Posteriormente, Bolívar se trasladó a la casa municipal, donde las señoras principales de la ciudad lo esperaban con una corona cívica. Mujica da cuenta de que, en un palio especial, el Libertador cedió a ser coronado por mano de la señora prefecta, Francisca Zubiaga, esposa del general Gamarra, quien pronto sucumbiría a los encantos del general en un tórrido, secreto y efímero romance (pero eso es otra historia). Como explica Mujica, se trata de una corona cívica de triunfo, con 47 hojas de laurel entrelazadas y la figura de un gran sol destacando al frente.
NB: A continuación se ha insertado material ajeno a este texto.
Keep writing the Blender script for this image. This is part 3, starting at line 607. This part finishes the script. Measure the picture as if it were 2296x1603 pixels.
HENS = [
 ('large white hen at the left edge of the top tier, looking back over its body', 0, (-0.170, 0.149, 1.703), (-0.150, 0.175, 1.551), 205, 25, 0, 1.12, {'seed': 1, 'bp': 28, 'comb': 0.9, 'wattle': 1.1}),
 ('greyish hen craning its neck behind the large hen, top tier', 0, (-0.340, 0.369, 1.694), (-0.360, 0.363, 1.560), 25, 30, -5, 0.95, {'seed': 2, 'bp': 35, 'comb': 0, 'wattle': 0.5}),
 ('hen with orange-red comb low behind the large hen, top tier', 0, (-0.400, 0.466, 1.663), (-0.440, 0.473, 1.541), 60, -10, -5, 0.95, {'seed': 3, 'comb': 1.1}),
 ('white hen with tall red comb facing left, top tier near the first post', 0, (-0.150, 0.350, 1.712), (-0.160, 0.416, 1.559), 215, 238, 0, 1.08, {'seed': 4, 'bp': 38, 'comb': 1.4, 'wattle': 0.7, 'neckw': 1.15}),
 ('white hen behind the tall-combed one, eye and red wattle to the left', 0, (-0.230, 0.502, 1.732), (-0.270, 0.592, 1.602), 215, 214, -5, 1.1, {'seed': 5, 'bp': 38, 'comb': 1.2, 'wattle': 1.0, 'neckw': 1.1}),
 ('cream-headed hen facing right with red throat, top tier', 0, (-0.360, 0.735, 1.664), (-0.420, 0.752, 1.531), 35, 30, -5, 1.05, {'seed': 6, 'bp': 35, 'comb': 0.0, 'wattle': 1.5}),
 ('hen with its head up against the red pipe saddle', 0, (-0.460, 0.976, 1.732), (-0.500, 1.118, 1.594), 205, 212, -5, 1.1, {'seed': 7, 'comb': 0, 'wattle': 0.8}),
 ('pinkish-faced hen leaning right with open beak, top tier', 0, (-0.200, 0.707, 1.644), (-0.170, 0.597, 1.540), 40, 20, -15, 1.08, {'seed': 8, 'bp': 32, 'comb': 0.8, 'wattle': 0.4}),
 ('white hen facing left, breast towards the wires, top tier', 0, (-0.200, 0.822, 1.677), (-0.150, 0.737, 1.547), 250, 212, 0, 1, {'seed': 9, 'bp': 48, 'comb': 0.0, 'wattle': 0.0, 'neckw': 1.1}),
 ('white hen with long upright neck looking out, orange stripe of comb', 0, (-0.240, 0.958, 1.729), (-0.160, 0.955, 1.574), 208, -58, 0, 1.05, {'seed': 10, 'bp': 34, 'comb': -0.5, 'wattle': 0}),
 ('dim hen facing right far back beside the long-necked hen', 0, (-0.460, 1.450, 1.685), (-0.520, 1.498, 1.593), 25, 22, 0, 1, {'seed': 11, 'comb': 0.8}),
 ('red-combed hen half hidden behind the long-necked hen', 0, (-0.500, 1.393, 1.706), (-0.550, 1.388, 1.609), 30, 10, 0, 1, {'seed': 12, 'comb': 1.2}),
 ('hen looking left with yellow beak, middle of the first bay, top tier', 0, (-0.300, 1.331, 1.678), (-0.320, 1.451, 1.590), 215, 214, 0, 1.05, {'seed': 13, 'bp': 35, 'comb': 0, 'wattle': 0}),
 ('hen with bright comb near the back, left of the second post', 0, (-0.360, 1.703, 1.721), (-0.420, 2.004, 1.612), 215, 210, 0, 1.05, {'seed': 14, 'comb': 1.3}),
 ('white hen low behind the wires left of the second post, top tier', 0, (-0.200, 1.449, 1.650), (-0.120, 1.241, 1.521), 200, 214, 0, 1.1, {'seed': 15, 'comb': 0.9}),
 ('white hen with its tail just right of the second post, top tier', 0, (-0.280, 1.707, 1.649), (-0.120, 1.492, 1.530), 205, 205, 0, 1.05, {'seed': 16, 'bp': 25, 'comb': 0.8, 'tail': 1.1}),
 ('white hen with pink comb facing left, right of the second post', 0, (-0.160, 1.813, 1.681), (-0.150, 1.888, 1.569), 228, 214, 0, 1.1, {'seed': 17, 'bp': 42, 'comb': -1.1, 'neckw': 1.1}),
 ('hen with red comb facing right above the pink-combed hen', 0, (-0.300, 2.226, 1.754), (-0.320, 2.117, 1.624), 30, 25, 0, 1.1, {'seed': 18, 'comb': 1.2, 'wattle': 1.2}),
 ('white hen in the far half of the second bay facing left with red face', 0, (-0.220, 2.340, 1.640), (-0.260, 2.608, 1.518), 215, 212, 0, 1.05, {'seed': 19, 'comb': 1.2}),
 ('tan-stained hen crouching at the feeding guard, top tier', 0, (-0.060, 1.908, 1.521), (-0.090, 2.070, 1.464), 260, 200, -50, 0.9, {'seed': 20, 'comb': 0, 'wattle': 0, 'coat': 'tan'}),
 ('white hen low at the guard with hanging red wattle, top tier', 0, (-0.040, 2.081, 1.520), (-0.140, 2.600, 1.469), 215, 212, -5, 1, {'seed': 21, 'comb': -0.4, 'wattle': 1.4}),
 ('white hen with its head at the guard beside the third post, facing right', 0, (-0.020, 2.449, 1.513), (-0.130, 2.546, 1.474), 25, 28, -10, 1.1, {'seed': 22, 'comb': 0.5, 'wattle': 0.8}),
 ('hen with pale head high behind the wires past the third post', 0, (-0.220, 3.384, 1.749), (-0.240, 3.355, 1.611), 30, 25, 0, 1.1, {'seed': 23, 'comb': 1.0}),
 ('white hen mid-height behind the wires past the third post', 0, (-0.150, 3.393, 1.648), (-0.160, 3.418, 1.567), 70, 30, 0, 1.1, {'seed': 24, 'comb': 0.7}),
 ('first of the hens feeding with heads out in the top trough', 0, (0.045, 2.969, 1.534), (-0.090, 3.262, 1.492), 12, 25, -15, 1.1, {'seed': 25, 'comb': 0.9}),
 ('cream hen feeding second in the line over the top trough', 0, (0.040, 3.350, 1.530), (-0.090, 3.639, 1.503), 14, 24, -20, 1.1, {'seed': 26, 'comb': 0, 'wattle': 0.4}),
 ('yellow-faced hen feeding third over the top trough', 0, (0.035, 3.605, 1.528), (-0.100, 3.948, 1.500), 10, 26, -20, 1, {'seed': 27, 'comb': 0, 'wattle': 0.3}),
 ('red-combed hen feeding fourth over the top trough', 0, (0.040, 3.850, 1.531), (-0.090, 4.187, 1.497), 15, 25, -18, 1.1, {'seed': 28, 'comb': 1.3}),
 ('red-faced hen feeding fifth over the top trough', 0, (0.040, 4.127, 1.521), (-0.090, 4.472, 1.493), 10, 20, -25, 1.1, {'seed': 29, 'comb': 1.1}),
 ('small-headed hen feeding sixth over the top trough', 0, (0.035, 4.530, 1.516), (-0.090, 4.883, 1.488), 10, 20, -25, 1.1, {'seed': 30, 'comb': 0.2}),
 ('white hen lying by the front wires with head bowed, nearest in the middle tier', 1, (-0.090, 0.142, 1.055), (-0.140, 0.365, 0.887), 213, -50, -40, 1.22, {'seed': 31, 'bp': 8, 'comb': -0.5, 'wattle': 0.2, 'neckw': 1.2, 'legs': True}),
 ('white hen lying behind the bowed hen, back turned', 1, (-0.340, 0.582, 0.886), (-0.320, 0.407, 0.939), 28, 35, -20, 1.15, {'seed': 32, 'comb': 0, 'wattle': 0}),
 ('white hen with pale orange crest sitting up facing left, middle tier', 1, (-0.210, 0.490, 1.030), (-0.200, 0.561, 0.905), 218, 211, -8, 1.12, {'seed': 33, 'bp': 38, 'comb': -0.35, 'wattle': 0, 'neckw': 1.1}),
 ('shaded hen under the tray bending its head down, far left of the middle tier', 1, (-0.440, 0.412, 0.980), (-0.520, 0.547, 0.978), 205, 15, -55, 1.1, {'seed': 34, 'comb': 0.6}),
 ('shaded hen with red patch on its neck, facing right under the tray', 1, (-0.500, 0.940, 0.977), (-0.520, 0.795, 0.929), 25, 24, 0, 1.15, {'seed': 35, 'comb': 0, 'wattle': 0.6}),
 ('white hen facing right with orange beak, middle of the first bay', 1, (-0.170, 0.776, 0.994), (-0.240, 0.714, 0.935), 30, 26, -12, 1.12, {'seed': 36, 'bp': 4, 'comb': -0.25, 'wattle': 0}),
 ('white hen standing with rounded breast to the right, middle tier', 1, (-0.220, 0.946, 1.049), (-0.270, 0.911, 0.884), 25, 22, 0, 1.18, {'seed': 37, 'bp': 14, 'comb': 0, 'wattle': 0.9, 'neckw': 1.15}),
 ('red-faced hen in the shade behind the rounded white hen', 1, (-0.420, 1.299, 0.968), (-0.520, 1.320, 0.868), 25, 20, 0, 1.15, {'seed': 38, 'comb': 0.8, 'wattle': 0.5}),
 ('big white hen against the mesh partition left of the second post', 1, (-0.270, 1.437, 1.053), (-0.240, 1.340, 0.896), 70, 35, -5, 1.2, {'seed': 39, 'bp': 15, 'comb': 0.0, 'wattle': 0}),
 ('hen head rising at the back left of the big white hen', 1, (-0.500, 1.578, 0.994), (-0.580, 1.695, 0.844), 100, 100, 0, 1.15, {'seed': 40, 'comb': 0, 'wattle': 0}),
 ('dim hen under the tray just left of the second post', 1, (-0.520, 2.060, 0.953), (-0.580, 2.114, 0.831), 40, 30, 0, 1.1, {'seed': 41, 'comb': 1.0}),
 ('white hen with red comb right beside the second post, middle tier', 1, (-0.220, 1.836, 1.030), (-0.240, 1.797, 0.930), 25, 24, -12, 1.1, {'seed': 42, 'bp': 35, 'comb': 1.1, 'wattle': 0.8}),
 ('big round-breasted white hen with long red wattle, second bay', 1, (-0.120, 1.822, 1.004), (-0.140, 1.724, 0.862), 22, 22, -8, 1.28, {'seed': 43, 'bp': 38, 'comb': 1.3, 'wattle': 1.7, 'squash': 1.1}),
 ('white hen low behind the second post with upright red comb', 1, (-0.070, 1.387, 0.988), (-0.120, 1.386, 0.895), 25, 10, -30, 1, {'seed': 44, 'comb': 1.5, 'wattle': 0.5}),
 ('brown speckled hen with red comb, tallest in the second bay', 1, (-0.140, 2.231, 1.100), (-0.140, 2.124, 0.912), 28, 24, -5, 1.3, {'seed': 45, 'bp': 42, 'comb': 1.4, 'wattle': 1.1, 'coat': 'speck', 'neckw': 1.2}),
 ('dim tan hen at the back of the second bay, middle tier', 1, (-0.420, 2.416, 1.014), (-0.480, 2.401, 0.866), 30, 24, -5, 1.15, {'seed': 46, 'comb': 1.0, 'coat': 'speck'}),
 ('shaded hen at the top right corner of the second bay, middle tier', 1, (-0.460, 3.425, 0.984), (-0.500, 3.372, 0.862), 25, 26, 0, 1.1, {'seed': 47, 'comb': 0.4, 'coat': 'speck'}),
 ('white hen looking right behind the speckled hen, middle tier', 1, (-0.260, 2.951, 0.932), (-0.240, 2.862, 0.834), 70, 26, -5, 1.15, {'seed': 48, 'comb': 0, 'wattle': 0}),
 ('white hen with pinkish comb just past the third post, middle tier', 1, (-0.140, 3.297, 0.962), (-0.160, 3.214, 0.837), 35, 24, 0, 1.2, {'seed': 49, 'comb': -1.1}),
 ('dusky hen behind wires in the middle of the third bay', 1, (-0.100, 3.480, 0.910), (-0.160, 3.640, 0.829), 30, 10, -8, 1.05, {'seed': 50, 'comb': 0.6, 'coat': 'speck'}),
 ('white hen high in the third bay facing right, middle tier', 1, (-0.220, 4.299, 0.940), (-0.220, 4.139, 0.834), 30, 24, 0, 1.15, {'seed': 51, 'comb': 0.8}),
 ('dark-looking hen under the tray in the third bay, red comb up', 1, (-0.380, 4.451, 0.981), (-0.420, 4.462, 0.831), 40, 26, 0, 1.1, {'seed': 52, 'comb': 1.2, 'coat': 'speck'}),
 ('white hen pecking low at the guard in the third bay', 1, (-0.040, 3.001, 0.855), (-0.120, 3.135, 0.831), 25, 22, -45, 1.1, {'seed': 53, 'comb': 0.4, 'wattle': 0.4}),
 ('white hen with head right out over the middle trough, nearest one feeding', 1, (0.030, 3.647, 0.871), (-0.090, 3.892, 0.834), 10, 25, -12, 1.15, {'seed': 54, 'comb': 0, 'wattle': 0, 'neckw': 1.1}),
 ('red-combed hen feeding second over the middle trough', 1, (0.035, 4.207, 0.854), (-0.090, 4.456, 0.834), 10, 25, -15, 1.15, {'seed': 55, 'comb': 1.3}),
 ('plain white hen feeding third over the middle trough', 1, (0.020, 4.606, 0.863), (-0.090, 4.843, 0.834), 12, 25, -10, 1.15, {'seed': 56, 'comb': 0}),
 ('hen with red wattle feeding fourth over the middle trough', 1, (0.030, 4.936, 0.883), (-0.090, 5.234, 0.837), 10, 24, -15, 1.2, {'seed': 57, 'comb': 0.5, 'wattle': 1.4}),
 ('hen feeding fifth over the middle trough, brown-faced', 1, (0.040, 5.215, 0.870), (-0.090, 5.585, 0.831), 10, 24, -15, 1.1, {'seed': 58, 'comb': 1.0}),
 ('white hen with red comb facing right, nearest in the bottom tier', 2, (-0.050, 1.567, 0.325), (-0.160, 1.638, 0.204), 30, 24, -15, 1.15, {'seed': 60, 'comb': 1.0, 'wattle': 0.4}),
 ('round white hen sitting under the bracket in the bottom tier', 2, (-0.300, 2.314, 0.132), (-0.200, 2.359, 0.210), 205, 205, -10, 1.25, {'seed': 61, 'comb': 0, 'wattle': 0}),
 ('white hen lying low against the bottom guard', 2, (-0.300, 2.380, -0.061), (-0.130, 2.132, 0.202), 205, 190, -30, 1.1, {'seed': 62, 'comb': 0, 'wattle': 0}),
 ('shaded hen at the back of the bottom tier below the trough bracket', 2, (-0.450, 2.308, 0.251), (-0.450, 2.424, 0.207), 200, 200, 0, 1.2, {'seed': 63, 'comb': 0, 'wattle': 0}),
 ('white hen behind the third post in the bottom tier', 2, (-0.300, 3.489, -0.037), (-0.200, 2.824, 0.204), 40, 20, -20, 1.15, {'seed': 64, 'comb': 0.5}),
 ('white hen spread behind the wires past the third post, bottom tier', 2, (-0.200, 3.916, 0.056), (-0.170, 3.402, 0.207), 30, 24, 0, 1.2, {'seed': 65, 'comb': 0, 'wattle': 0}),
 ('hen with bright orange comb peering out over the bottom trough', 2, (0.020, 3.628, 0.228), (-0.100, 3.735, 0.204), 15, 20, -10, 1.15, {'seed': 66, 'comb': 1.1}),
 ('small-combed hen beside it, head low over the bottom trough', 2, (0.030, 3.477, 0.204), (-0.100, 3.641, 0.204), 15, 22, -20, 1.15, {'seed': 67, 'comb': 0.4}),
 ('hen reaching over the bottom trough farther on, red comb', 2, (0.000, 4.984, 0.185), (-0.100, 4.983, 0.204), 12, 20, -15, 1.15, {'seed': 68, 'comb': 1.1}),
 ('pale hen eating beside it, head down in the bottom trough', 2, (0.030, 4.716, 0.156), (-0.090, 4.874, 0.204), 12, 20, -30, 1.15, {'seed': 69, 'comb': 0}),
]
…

La pieza combina 11 técnicas distintas de orfebrería, e incluía 49 perlas, 9 diamantes y 10 cuentas de oro, y pesa 763 gramos todo el conjunto. La obra es atribuida al orfebre local Francisco Chucampoma, autor de otras regias piezas ofrecidas también al general Sucre por la Municipalidad de Lima ese mismo año.
Vengar la sangre
Para el historiador Mujica, tanto la corona como los rituales alrededor resultan profundamente turbadores. Si bien el precioso regalo fue hecho por los comerciantes del Cusco, el sector económico más beneficiado con la independencia, la coronación, más poética que oficial, resulta enormemente simbólica. “Tras ese acto, había todo un contenido ideológico. Se le coronaba como un rey. Con Bolívar, se restauraba la monarquía de los incas. O, por lo menos, se vengaba su sangre”, afirma.
“Justo Apu Sahuaraura Inca, amigo de Bolívar, lo llama ‘el libertador del imperio de mis padres’ y sobre su marcha hacia Cusco, apuntaba: ‘Bolívar tiene una tropa angelical para liberarnos de la servidumbre’. Para personajes de la nobleza inca como él, la llegada de Bolívar al Cusco era casi un acontecimiento bíblico y mesiánico. Se habla de Bolívar como el inicio de una nueva era histórica y providencial”, explica Mujica.
Los puentes rotos
Las expectativas de la nobleza indígena, sin embargo, se verían desairadas pronto. Si bien el militar venezolano devolvió grandes extensiones de tierra arrebatadas por los españoles y ordenó la construcción de urgentes obras públicas, una de sus medidas más polémicas fue la abolición del cacicazgo, que durante el Virreinato reconoció los privilegios de los descendientes de la nobleza inca. Como advierte Mujica, si bien muchos eran duramente criticados durante el Virreinato a causa de numerosos abusos, el cacique indígena se había convertido en el intermediario entre el gamonal y el indio. “Era el intermediario frente al poder, el puente con la clase dominante”, explica el estudioso. “Bolívar no advirtió que, al eliminar el cacicazgo, privaba a la nobleza inca de los privilegios que tenían durante toda la dominación española, siendo además su vínculo con las viejas estirpes prehispánicas. Es paradójico que la persona que iba a emanciparlos terminó dando el golpe de gracia a la última institución precolombina”.
Una corona de oro se convierte así en metáfora de promesas incumplidas en el proceso independentista. Nos habla de libertades recuperadas, pero también de un Imperio Inca definitivamente perdido. “Ese es el drama de la República: al final, los indígenas tuvieron mayor protagonismo cultural, político y religioso durante el Virreinato que en la República”, añade Mujica.